• _WHAT IS BEING ASKED_
Skip all pictures, then copy the lines from the start of the data through the line with "for k in range(6): obj('slat', B().box(-1.36, 1.54, 9.47+.004*(k", keeping both ends.
## START INFORMATION GIVEN
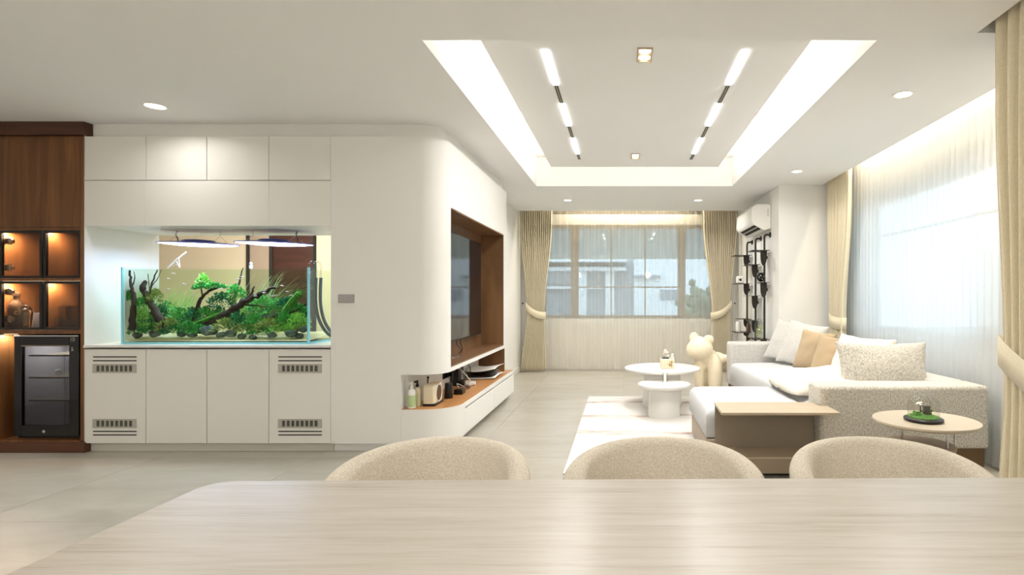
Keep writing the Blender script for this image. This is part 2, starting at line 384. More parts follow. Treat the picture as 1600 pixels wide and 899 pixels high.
# windows
def window(name, x0, x1, z0, z1, y, mull, bars, hz, side=False):
    t = thing(name, ((x0+x1)/2, y, z0) if not side else (y, (x0+x1)/2, z0), kind='structure')
    def bx(a0, a1, d, c0, c1):
        b = B(); e = .035*d
        return b.box(y-e, y+e, a0, a1, c0, c1) if side else b.box(a0, a1, y-e, y+e, c0, c1)
    fw = .055
    for r in ((x0, x1, z0, z0+fw), (x0, x1, z1-fw, z1), (x0, x0+fw, z0+fw, z1-fw), (x1-fw, x1, z0+fw, z1-fw)): obj('frame', bx(r[0], r[1], 1, r[2], r[3]), BRONZE, t)
    edges = [x0+fw]
    for m in mull: obj('mullion', bx(m-.065, m+.065, 1, z0+fw, z1-fw), BRONZE, t); edges += [m-.065, m+.065]
    edges.append(x1-fw)
    for m in bars: obj('glazing_bar', bx(m-.011, m+.011, .4, z0+fw, z1-fw), BRONZE, t)
    for h in hz: obj('glazing_bar', bx(edges[0] if not mull else mull[0]+.065, edges[-1] if not mull else mull[-1]-.065, .4, h-.012, h+.012), BRONZE, t)
    for k in range(0, len(edges), 2): obj('pane', bx(edges[k], edges[k+1], .08, z0+fw, z1-fw), GLASSW, t)
    return t
window('window_1', *WB, 9.32, [PX(898, 9.3), PX(1065, 9.3)], [PX(955, 9.3), PX(1008, 9.3)], [1.403])
window('window_2', *WS, 2.92, [], [], [1.92], True)
# roller shutter half down outside the back window
rs = thing('roller_shutter', (0.09, 9.5, 1.9), 'pale grey slatted roller shutter lowered over top third of the back window', 'shutter')
obj('shutter_box', B().box(-1.40, 1.58, 9.401, 9.53, 2.50, 2.68), HOUSEG, rs, bevel=.005)
for x_ in (-1.39, 1.545): obj('guide_rail', B().box(x_, x_+.03, 9.401, 9.50, .88, 2.50), BRONZE, rs)
for k in range(6): obj('slat', B().box(-1.36, 1.54, 9.47+.004*(k % 2), 9.49+.004*(k % 2), 1.895+k*.1, 1.993+k*.1), SHUT, rs, bevel=.004)

# ---------------- curtains
def curtain(name, axis, base, prof, n, amp, label, cat, band=None, hook=None, group=None, N=None):
    zs = [p[0] for p in prof]
    def at(z):
        for (z0, l0, r0), (z1, l1, r1) in zip(prof, prof[1:]):
            if z0 >= z >= z1:
                f = (z0-z)/(z0-z1) if z0 > z1 else 0; f = f*f*(3-2*f); return l0+(l1-l0)*f, r0+(r1-r0)*f
        return prof[-1][1:]
    rows = []; nv = 44; nu = n*12
    for i in range(nv+1):
        z = zs[0]+(zs[-1]-zs[0])*i/nv; l, r = at(z); row = []
        for j in range(nu+1):
            u = j/nu; q = math.sin(2*PI*n*u+.35*math.sin(5*u+z*.8)); a = amp*(.75+.5*mnoise.noise((u*9, z*.5, base)))
            off = a*q; s = l+(r-l)*u
            row.append((s, base+off, z) if axis == 'x' else (base+off, s, z))
        rows.append(row)
    b = B().grid(rows)
    t = thing(name, (((prof[-1][1]+prof[-1][2])/2, base, zs[-1]) if axis == 'x' else (base, (prof[-1][1]+prof[-1][2])/2, zs[-1])), label, cat, group)
    c = obj('cloth', b, DRAPE, t, smooth=180); q = c.modifiers.new('thick', 'SOLIDIFY'); q.thickness = .003
    if band:
        (s0, z0), (s1, z1), hb, sag = band; rows = []
        cx = (s0+s1)/2; rx = abs(s1-s0)/2; ry = amp+.022
        for k in range(33):
            a = 2*PI*k/32; s = cx+rx*math.cos(a)*(1 if s1 > s0 else -1); d = base+ry*math.sin(a)*(1 if True else 1)
            f = (1+math.cos(a))/2; zc = z0+(z1-z0)*f-sag*math.sin(PI*f)
            rows.append([((s, d, zc+hb/2) if axis == 'x' else (d, s, zc+hb/2)), ((s, d, zc-hb/2) if axis == 'x' else (d, s, zc-hb/2))])
        o = obj('tieback', B().grid(rows), DRAPE, t, smooth=180); q = o.modifiers.new('thick', 'SOLIDIFY'); q.thickness = .006
    if hook: obj('holdback_hook', B().tube([hook, Vector(hook)+Vector((.0, -.05, 0)) if axis == 'x' else Vector(hook)+Vector((-.05, 0, 0))], .012, 8), BLACK, t)
    return t
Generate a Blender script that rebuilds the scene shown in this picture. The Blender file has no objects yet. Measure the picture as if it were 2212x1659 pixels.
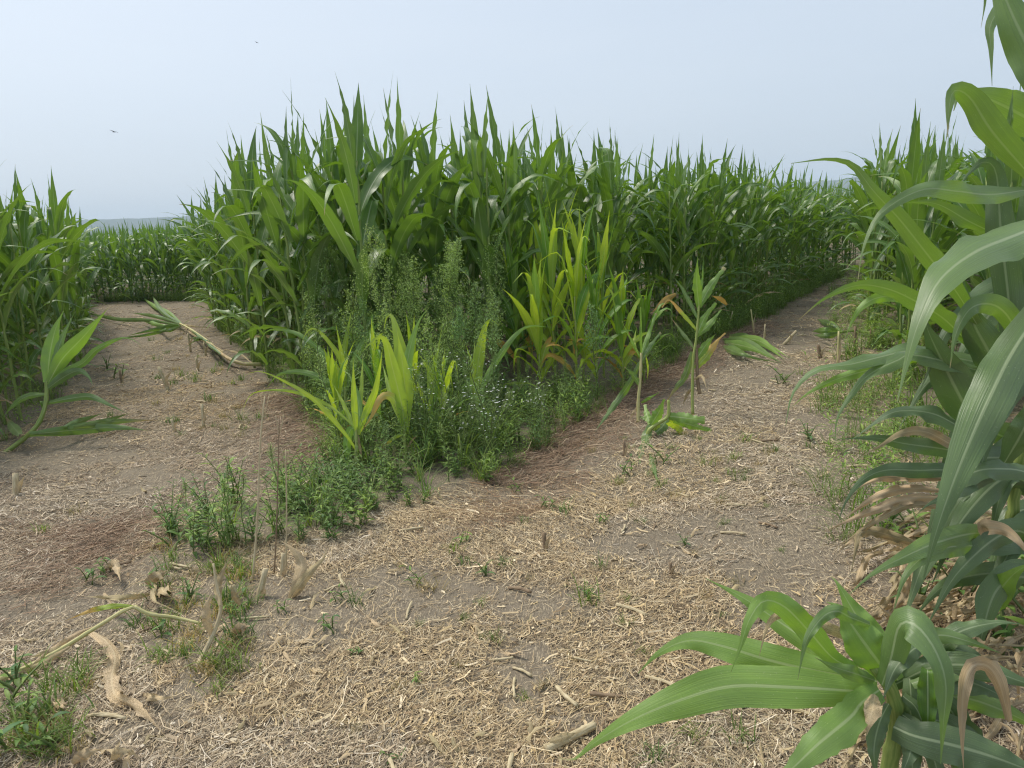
import bpy, math, random
import numpy as np
from mathutils import Matrix, Vector

R = math.radians
scene = bpy.context.scene
COL = scene.collection
rng = np.random.default_rng(7)
random.seed(7)

# ------------------------------------------------------------------ camera, world, sun, exposure
W0, H0, FOC = 2212.0, 1659.0, 1639.6          # working units: the photograph measured 2212 wide
PITCH, ROLL, CAMH = R(11.75), R(3.0), 1.6
FWD = np.array([0, math.cos(PITCH), -math.sin(PITCH)])
_r0 = np.array([1.0, 0, 0]); _u0 = np.array([0, math.sin(PITCH), math.cos(PITCH)])
RGT = math.cos(ROLL) * _r0 - math.sin(ROLL) * _u0
UPV = math.sin(ROLL) * _r0 + math.cos(ROLL) * _u0
CAMP = np.array([0.0, 0.0, CAMH])
cd = bpy.data.cameras.new('camera'); cam = bpy.data.objects.new('camera', cd); COL.objects.link(cam)
cd.sensor_fit = 'HORIZONTAL'; cd.sensor_width = 36.0; cd.lens = 36.0 * FOC / W0
cd.clip_start = 0.05; cd.clip_end = 9000
M = Matrix(((RGT[0], UPV[0], -FWD[0], 0), (RGT[1], UPV[1], -FWD[1], 0), (RGT[2], UPV[2], -FWD[2], CAMH), (0, 0, 0, 1)))
cam.matrix_world = M
scene.camera = cam

SUN_EL, SUN_AZ = R(58), R(-50)                # azimuth from +Y towards +X
world = bpy.data.worlds.new('World'); scene.world = world; world.use_nodes = True
nt = world.node_tree; nt.nodes.clear()
sky = nt.nodes.new('ShaderNodeTexSky'); sky.sky_type = 'NISHITA'; sky.sun_disc = False
sky.sun_elevation = SUN_EL; sky.sun_rotation = SUN_AZ
sky.air_density = 1.0; sky.dust_density = 4.0; sky.ozone_density = 1.0
hs = nt.nodes.new('ShaderNodeHueSaturation'); hs.inputs['Saturation'].default_value = 0.55
mx = nt.nodes.new('ShaderNodeMix'); mx.data_type = 'RGBA'; mx.inputs[0].default_value = 0.62
mx.inputs[7].default_value = (4.95, 6.05, 7.1, 1)   # an even overcast veil over the sky
bg = nt.nodes.new('ShaderNodeBackground'); bg.inputs['Strength'].default_value = 0.082
wo = nt.nodes.new('ShaderNodeOutputWorld')
tc_ = nt.nodes.new('ShaderNodeTexCoord'); mp_ = nt.nodes.new('ShaderNodeMapping'); mp_.inputs['Scale'].default_value = (1.5, 1.5, 7.0); mp_.inputs['Rotation'].default_value = (0.15, 0.1, 0)
nz_ = nt.nodes.new('ShaderNodeTexNoise'); nz_.inputs['Scale'].default_value = 1.6; nz_.inputs['Detail'].default_value = 4.0
vm_ = nt.nodes.new('ShaderNodeMix'); vm_.data_type = 'RGBA'; vm_.inputs[6].default_value = (4.2, 5.02, 6.05, 1); vm_.inputs[7].default_value = (4.95, 5.62, 6.4, 1)
nt.links.new(tc_.outputs['Generated'], mp_.inputs[0]); nt.links.new(mp_.outputs[0], nz_.inputs['Vector']); nt.links.new(nz_.outputs[0], vm_.inputs[0]); nt.links.new(vm_.outputs[2], mx.inputs[7])
nt.links.new(sky.outputs[0], hs.inputs['Color']); nt.links.new(hs.outputs[0], mx.inputs[6])
nt.links.new(mx.outputs[2], bg.inputs['Color']); nt.links.new(bg.outputs[0], wo.inputs[0])
sl = bpy.data.lights.new('sun', 'SUN'); sun = bpy.data.objects.new('sun', sl); COL.objects.link(sun)
sl.energy = 1.5; sl.angle = R(12); sl.color = (1.0, 0.94, 0.84)
_d = Vector((math.sin(SUN_AZ) * math.cos(SUN_EL), math.cos(SUN_AZ) * math.cos(SUN_EL), math.sin(SUN_EL)))
sun.rotation_euler = _d.to_track_quat('Z', 'Y').to_euler()
scene.view_settings.view_transform = 'Standard'; scene.view_settings.look = 'None'
scene.view_settings.exposure = 0.97; scene.view_settings.gamma = 1.0; scene.view_settings.use_curve_mapping = False
scene.render.engine = 'CYCLES'
scene.cycles.max_bounces = 8; scene.cycles.diffuse_bounces = 4; scene.cycles.transmission_bounces = 6
scene.cycles.volume_bounces = 1
scene.cycles.use_denoising = True; scene.cycles.denoising_prefilter = 'NONE'; scene.cycles.filter_width = 1.2; scene.cycles.sample_clamp_indirect = 4.0; scene.cycles.use_adaptive_sampling = False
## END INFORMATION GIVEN
• _SOLUTION TO THIS EXERCISE_
Keep writing the Blender script for this image. This is part 2, starting at line 384. More parts follow. Treat the picture as 1600 pixels wide and 899 pixels high.
# windows
def window(name, x0, x1, z0, z1, y, mull, bars, hz, side=False):
    t = thing(name, ((x0+x1)/2, y, z0) if not side else (y, (x0+x1)/2, z0), kind='structure')
    def bx(a0, a1, d, c0, c1):
        b = B(); e = .035*d
        return b.box(y-e, y+e, a0, a1, c0, c1) if side else b.box(a0, a1, y-e, y+e, c0, c1)
    fw = .055
    for r in ((x0, x1, z0, z0+fw), (x0, x1, z1-fw, z1), (x0, x0+fw, z0+fw, z1-fw), (x1-fw, x1, z0+fw, z1-fw)): obj('frame', bx(r[0], r[1], 1, r[2], r[3]), BRONZE, t)
    edges = [x0+fw]
    for m in mull: obj('mullion', bx(m-.065, m+.065, 1, z0+fw, z1-fw), BRONZE, t); edges += [m-.065, m+.065]
    edges.append(x1-fw)
    for m in bars: obj('glazing_bar', bx(m-.011, m+.011, .4, z0+fw, z1-fw), BRONZE, t)
    for h in hz: obj('glazing_bar', bx(edges[0] if not mull else mull[0]+.065, edges[-1] if not mull else mull[-1]-.065, .4, h-.012, h+.012), BRONZE, t)
    for k in range(0, len(edges), 2): obj('pane', bx(edges[k], edges[k+1], .08, z0+fw, z1-fw), GLASSW, t)
    return t
window('window_1', *WB, 9.32, [PX(898, 9.3), PX(1065, 9.3)], [PX(955, 9.3), PX(1008, 9.3)], [1.403])
window('window_2', *WS, 2.92, [], [], [1.92], True)
# roller shutter half down outside the back window
rs = thing('roller_shutter', (0.09, 9.5, 1.9), 'pale grey slatted roller shutter lowered over top third of the back window', 'shutter')
obj('shutter_box', B().box(-1.40, 1.58, 9.401, 9.53, 2.50, 2.68), HOUSEG, rs, bevel=.005)
for x_ in (-1.39, 1.545): obj('guide_rail', B().box(x_, x_+.03, 9.401, 9.50, .88, 2.50), BRONZE, rs)
for k in range(6): obj('slat', B().box(-1.36, 1.54, 9.47+.004*(k % 2), 9.49+.004*(k % 2), 1.895+k*.1, 1.993+k*.1), SHUT, rs, bevel=.004)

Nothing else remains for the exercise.